Scene script records

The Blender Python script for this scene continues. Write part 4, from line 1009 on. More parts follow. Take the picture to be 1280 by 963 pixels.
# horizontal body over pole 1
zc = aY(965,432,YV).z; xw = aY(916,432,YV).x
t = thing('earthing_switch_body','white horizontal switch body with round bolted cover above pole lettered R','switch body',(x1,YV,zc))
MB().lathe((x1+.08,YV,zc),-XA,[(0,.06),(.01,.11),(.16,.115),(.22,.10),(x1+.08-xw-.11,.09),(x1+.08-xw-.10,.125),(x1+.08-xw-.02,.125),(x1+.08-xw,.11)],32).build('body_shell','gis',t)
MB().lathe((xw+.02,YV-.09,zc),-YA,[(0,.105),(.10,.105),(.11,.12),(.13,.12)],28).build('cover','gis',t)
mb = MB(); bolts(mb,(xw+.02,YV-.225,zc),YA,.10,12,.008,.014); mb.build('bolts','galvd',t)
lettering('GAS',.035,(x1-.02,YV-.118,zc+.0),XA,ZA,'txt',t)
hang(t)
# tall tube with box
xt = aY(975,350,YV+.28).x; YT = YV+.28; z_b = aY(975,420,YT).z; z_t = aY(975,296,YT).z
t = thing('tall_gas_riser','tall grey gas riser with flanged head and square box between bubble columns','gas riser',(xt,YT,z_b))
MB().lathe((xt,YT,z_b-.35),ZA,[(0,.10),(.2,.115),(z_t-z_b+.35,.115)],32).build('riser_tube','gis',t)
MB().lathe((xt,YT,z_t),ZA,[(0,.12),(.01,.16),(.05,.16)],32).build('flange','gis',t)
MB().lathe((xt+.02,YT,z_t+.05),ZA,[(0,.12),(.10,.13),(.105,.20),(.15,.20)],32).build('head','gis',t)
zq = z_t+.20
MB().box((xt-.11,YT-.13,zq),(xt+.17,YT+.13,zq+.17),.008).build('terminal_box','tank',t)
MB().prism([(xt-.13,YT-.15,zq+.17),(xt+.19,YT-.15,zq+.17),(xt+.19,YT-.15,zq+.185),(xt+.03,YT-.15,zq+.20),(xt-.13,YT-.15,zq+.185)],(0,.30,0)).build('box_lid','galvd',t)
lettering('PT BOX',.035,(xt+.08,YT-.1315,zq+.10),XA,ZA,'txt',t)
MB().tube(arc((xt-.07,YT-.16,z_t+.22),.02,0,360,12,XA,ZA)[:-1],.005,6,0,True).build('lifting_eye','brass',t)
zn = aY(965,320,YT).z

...

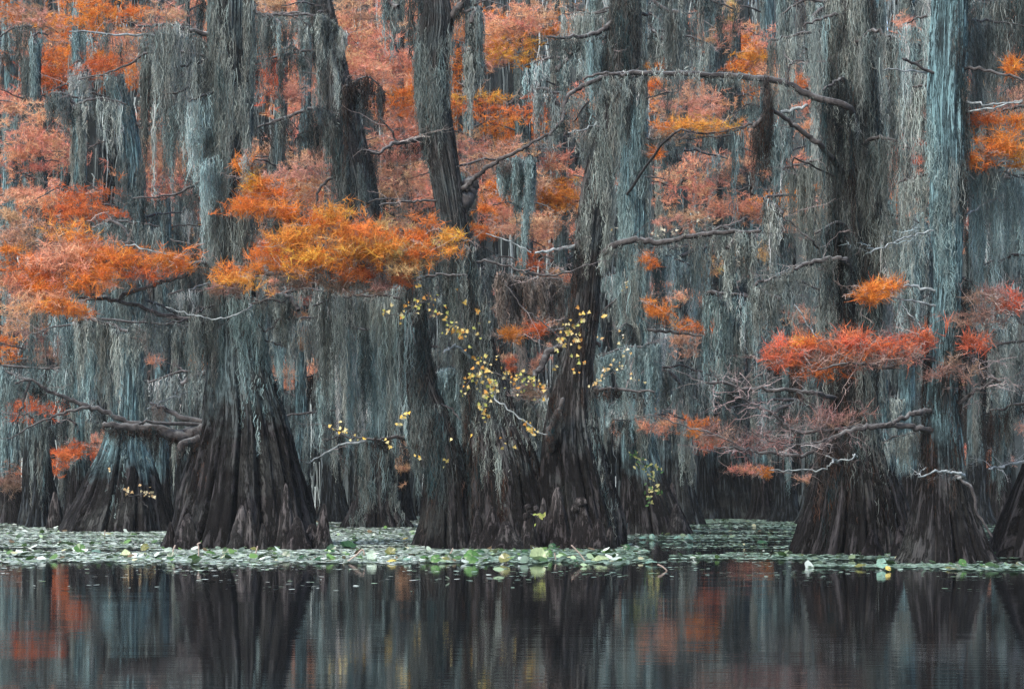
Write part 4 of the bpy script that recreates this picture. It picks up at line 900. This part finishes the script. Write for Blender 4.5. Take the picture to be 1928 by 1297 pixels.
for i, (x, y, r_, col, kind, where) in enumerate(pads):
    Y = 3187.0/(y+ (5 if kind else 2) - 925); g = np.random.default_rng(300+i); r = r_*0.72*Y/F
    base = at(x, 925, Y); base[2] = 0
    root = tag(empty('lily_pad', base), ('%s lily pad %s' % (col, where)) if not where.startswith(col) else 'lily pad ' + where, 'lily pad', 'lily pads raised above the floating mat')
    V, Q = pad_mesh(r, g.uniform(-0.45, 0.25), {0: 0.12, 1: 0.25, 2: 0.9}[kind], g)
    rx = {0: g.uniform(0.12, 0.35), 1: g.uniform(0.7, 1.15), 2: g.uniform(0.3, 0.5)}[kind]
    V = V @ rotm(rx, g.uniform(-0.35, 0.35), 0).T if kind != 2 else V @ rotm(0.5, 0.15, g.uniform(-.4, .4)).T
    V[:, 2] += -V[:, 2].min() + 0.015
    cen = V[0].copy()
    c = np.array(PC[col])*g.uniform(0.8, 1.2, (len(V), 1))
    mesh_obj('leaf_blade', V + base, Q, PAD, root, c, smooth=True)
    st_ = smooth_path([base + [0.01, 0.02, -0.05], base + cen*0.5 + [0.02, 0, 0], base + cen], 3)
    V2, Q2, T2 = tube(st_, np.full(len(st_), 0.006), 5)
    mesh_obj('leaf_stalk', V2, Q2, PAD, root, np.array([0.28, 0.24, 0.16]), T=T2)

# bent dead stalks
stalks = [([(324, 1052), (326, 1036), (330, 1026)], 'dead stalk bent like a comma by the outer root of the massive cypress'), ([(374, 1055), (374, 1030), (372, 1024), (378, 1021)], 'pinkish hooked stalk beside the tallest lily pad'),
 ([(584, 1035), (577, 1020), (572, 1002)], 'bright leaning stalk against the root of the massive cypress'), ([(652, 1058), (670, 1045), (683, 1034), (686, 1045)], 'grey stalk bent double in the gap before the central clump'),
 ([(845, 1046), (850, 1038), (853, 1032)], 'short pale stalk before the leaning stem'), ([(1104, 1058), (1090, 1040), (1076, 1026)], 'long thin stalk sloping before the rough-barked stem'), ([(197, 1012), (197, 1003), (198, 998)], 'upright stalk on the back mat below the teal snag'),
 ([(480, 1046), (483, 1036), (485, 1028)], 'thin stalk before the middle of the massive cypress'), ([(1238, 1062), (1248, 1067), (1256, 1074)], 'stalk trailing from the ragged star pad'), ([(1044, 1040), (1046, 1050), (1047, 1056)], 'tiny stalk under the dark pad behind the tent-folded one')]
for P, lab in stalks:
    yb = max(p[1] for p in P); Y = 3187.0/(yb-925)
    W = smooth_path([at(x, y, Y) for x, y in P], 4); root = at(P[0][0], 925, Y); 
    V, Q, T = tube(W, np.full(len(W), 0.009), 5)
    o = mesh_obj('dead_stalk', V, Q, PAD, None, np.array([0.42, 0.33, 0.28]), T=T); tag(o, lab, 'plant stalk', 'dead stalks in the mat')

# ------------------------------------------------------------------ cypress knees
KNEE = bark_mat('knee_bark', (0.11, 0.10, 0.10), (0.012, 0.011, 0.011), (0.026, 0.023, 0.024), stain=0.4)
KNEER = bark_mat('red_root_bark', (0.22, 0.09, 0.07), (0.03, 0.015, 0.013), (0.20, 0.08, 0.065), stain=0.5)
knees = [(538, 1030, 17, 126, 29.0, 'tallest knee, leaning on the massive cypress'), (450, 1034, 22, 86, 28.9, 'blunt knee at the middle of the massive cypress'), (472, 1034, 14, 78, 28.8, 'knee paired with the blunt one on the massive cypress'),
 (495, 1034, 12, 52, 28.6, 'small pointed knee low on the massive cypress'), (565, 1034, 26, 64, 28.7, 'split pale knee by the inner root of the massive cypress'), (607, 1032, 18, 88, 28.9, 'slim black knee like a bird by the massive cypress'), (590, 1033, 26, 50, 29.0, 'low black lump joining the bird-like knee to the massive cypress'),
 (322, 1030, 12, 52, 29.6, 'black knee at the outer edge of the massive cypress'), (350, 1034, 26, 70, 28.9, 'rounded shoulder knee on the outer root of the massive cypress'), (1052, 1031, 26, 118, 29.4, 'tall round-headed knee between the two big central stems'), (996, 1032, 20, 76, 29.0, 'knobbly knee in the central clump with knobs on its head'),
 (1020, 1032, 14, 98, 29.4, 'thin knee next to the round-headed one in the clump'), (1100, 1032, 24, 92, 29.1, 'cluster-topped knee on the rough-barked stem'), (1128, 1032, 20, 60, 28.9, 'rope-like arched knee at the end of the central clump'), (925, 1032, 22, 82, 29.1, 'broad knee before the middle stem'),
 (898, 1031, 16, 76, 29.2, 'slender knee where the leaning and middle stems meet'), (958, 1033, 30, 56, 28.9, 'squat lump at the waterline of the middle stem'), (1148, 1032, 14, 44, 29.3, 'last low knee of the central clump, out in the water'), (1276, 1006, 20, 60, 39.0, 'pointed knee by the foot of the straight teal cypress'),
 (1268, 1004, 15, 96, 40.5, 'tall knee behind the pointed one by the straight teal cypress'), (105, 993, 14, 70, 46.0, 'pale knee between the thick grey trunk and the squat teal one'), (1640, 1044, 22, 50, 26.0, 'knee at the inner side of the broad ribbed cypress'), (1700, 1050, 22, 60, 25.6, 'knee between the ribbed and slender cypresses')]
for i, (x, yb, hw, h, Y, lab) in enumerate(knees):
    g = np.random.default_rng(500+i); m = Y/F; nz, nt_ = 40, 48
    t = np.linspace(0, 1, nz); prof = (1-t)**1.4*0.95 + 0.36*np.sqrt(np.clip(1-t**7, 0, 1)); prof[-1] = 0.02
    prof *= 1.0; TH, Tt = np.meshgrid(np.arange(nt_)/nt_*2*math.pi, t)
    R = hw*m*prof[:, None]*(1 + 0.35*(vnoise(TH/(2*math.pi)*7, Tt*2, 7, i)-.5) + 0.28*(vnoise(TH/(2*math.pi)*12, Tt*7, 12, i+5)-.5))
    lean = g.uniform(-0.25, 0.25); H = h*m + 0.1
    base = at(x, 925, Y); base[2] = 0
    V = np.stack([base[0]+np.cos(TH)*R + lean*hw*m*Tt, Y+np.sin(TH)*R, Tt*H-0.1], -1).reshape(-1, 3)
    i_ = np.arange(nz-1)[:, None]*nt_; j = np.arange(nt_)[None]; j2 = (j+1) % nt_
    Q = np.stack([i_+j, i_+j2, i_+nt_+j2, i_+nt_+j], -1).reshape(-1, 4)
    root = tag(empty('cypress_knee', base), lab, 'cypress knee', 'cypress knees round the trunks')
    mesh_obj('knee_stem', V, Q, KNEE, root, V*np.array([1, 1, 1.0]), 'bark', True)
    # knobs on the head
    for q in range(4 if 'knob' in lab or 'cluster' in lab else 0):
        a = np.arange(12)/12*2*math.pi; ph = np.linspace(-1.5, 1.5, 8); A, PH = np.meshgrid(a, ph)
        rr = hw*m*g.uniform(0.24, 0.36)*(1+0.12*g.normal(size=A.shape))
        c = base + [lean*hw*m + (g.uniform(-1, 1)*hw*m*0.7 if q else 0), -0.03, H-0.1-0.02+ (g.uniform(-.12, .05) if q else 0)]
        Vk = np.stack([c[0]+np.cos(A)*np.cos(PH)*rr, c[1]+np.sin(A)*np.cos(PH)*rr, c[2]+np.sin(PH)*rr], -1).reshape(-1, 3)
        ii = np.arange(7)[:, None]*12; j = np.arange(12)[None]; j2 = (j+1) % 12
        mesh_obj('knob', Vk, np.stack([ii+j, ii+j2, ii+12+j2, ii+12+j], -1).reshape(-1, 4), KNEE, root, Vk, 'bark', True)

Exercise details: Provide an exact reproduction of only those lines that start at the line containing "Write part 4 of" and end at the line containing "0.24, 0.16]), T=T2)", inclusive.

Result of this task:
Write part 4 of the bpy script that recreates this picture. It picks up at line 900. This part finishes the script. Write for Blender 4.5. Take the picture to be 1928 by 1297 pixels.
for i, (x, y, r_, col, kind, where) in enumerate(pads):
    Y = 3187.0/(y+ (5 if kind else 2) - 925); g = np.random.default_rng(300+i); r = r_*0.72*Y/F
    base = at(x, 925, Y); base[2] = 0
    root = tag(empty('lily_pad', base), ('%s lily pad %s' % (col, where)) if not where.startswith(col) else 'lily pad ' + where, 'lily pad', 'lily pads raised above the floating mat')
    V, Q = pad_mesh(r, g.uniform(-0.45, 0.25), {0: 0.12, 1: 0.25, 2: 0.9}[kind], g)
    rx = {0: g.uniform(0.12, 0.35), 1: g.uniform(0.7, 1.15), 2: g.uniform(0.3, 0.5)}[kind]
    V = V @ rotm(rx, g.uniform(-0.35, 0.35), 0).T if kind != 2 else V @ rotm(0.5, 0.15, g.uniform(-.4, .4)).T
    V[:, 2] += -V[:, 2].min() + 0.015
    cen = V[0].copy()
    c = np.array(PC[col])*g.uniform(0.8, 1.2, (len(V), 1))
    mesh_obj('leaf_blade', V + base, Q, PAD, root, c, smooth=True)
    st_ = smooth_path([base + [0.01, 0.02, -0.05], base + cen*0.5 + [0.02, 0, 0], base + cen], 3)
    V2, Q2, T2 = tube(st_, np.full(len(st_), 0.006), 5)
    mesh_obj('leaf_stalk', V2, Q2, PAD, root, np.array([0.28, 0.24, 0.16]), T=T2)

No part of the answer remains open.